* What you should do
Retype each line exactly. Skip images.

==== Supplied material ====

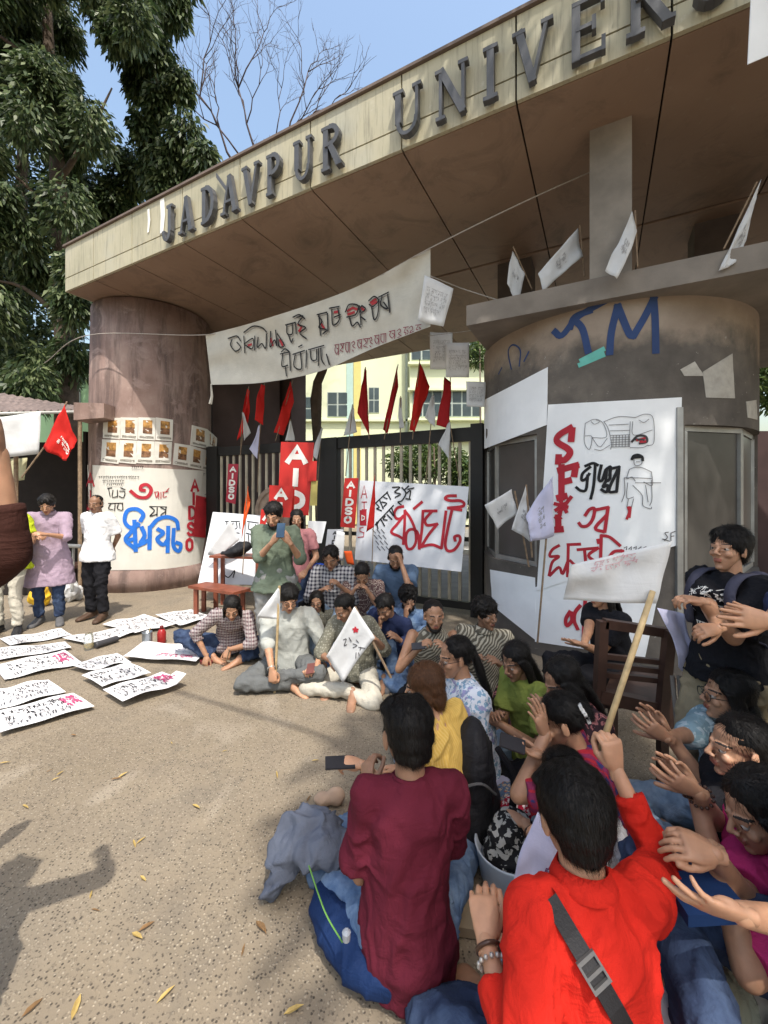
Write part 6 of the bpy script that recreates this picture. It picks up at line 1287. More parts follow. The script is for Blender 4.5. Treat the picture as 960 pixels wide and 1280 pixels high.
for k, (x, y, w, h, mat, lab) in enumerate(((50, 758, .16, .30, plain('yellow_bag', (.62, .38, .02), .6), 'bright yellow plastic bag on the ground behind the purple kurta man'), (85, 752, .17, .36, M_FLAGW, 'white sack standing between the two standing men'), (96, 750, .10, .22, M_PRT, 'smaller white bag beside the white sack'))):
    p = ground(x, y); b = BL(); b.ell((p.x, p.y, h * .42), (w, w * .7, h * .45)); b.ell((p.x + .02, p.y, h * .8), (w * .6, w * .5, h * .25)); c, nn, f4 = b.fuse(.016, 2); c = wrinkle(c, nn, .025, (9, 9, 7), k); c[:, 2] = np.maximum(c[:, 2], .003); tag(npmesh('bag', c, f4, mat), lab, 'bag')
m = MB(); m.tube([at(78, 682, 6.0), at(102, 683, 6.0)], .028, 10); m.tube([at(92, 684, 6.05), at(90, 740, 6.0)], .018, 8); tag(m.build('pipe_rail', plain('pale_pipe', (.40, .40, .38), .6)), 'short pale pipe rail behind the white shirted man', 'rail')

p0_ = Vector((-.54, .40, 6.0)); dv = Vector((.897, -.442, 0)); cb_ = [p0_ + dv * k * 2 - Vector((0, 0, .9 * (1 - (k / 6) ** 2) - .9)) for k in range(-6, 7)]
m = MB(); m.tube(cb_, .022, 6); ob = empty('overhead_cable', p0_, 0, 'black overhead cable slung between two street poles behind the camera', 'cable'); m.build('cable', plain('cable_black', (.02, .02, .02), .6), ob)
for e in (cb_[0], cb_[-1]): m = MB(); m.tube([(e.x, e.y, 0), (e.x, e.y, e.z + .5)], .09, 10); m.build('pole', plain('dark_gap', (.02, .016, .014), .9), ob)
# ================================================================ PEOPLE
DEN = fabric('blue_denim', (.09, .15, .27), 'denim', (.20, .28, .40)); DEND = fabric('dark_denim', (.03, .045, .09), 'denim', (.06, .09, .16)); DENL = fabric('pale_denim', (.22, .31, .42), 'denim', (.38, .46, .55))
GREY = fabric('grey_cotton', (.12, .125, .125)); GREYL = fabric('light_grey_trousers', (.26, .26, .25)); KHAKI = fabric('khaki', (.30, .24, .15)); BLKF = fabric('black_cotton', (.014, .014, .017), rough=.9); NAVY = fabric('navy_cotton', (.02, .028, .07))
MAROON = fabric('maroon_cotton', (.105, .014, .027)); REDC = fabric('red_kurta_cotton', (.50, .020, .012)); YEL = fabric('yellow_seersucker', (.66, .42, .09), 'seer', (.78, .58, .22), 1.2); SAGE = fabric('sage_cotton', (.125, .155, .115)); SILV = fabric('silver_grey_cotton', (.40, .41, .38))
WHT = fabric('white_cotton', (.72, .73, .75)); PURP = fabric('mauve_cotton', (.33, .25, .32)); OLIV = fabric('olive_green_cotton', (.20, .24, .055)); LIME = fabric('lime_vest', (.42, .50, .025)); PLB = fabric('plaid_black_white', (.42, .42, .44), 'check', (.03, .03, .05), 1.2)
PLP = fabric('plaid_pink_white', (.50, .45, .44), 'check', (.12, .07, .08), 1.4, col3=(.06, .04, .05)); PLR = fabric('plaid_red_navy', (.32, .02, .035), 'check', (.03, .03, .11), .9); FLB = fabric('floral_blue_white', (.62, .66, .74), 'floral', (.20, .34, .48), 1.5, col3=(.30, .30, .50)); FLT = fabric('tie_dye_teal', (.22, .33, .38), 'floral', (.42, .52, .56), .8)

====

* Response to this exercise
Write part 6 of the bpy script that recreates this picture. It picks up at line 1287. More parts follow. The script is for Blender 4.5. Treat the picture as 960 pixels wide and 1280 pixels high.
for k, (x, y, w, h, mat, lab) in enumerate(((50, 758, .16, .30, plain('yellow_bag', (.62, .38, .02), .6), 'bright yellow plastic bag on the ground behind the purple kurta man'), (85, 752, .17, .36, M_FLAGW, 'white sack standing between the two standing men'), (96, 750, .10, .22, M_PRT, 'smaller white bag beside the white sack'))):
    p = ground(x, y); b = BL(); b.ell((p.x, p.y, h * .42), (w, w * .7, h * .45)); b.ell((p.x + .02, p.y, h * .8), (w * .6, w * .5, h * .25)); c, nn, f4 = b.fuse(.016, 2); c = wrinkle(c, nn, .025, (9, 9, 7), k); c[:, 2] = np.maximum(c[:, 2], .003); tag(npmesh('bag', c, f4, mat), lab, 'bag')
m = MB(); m.tube([at(78, 682, 6.0), at(102, 683, 6.0)], .028, 10); m.tube([at(92, 684, 6.05), at(90, 740, 6.0)], .018, 8); tag(m.build('pipe_rail', plain('pale_pipe', (.40, .40, .38), .6)), 'short pale pipe rail behind the white shirted man', 'rail')

p0_ = Vector((-.54, .40, 6.0)); dv = Vector((.897, -.442, 0)); cb_ = [p0_ + dv * k * 2 - Vector((0, 0, .9 * (1 - (k / 6) ** 2) - .9)) for k in range(-6, 7)]
m = MB(); m.tube(cb_, .022, 6); ob = empty('overhead_cable', p0_, 0, 'black overhead cable slung between two street poles behind the camera', 'cable'); m.build('cable', plain('cable_black', (.02, .02, .02), .6), ob)
for e in (cb_[0], cb_[-1]): m = MB(); m.tube([(e.x, e.y, 0), (e.x, e.y, e.z + .5)], .09, 10); m.build('pole', plain('dark_gap', (.02, .016, .014), .9), ob)
# ================================================================ PEOPLE
DEN = fabric('blue_denim', (.09, .15, .27), 'denim', (.20, .28, .40)); DEND = fabric('dark_denim', (.03, .045, .09), 'denim', (.06, .09, .16)); DENL = fabric('pale_denim', (.22, .31, .42), 'denim', (.38, .46, .55))
GREY = fabric('grey_cotton', (.12, .125, .125)); GREYL = fabric('light_grey_trousers', (.26, .26, .25)); KHAKI = fabric('khaki', (.30, .24, .15)); BLKF = fabric('black_cotton', (.014, .014, .017), rough=.9); NAVY = fabric('navy_cotton', (.02, .028, .07))
MAROON = fabric('maroon_cotton', (.105, .014, .027)); REDC = fabric('red_kurta_cotton', (.50, .020, .012)); YEL = fabric('yellow_seersucker', (.66, .42, .09), 'seer', (.78, .58, .22), 1.2); SAGE = fabric('sage_cotton', (.125, .155, .115)); SILV = fabric('silver_grey_cotton', (.40, .41, .38))
WHT = fabric('white_cotton', (.72, .73, .75)); PURP = fabric('mauve_cotton', (.33, .25, .32)); OLIV = fabric('olive_green_cotton', (.20, .24, .055)); LIME = fabric('lime_vest', (.42, .50, .025)); PLB = fabric('plaid_black_white', (.42, .42, .44), 'check', (.03, .03, .05), 1.2)
PLP = fabric('plaid_pink_white', (.50, .45, .44), 'check', (.12, .07, .08), 1.4, col3=(.06, .04, .05)); PLR = fabric('plaid_red_navy', (.32, .02, .035), 'check', (.03, .03, .11), .9); FLB = fabric('floral_blue_white', (.62, .66, .74), 'floral', (.20, .34, .48), 1.5, col3=(.30, .30, .50)); FLT = fabric('tie_dye_teal', (.22, .33, .38), 'floral', (.42, .52, .56), .8)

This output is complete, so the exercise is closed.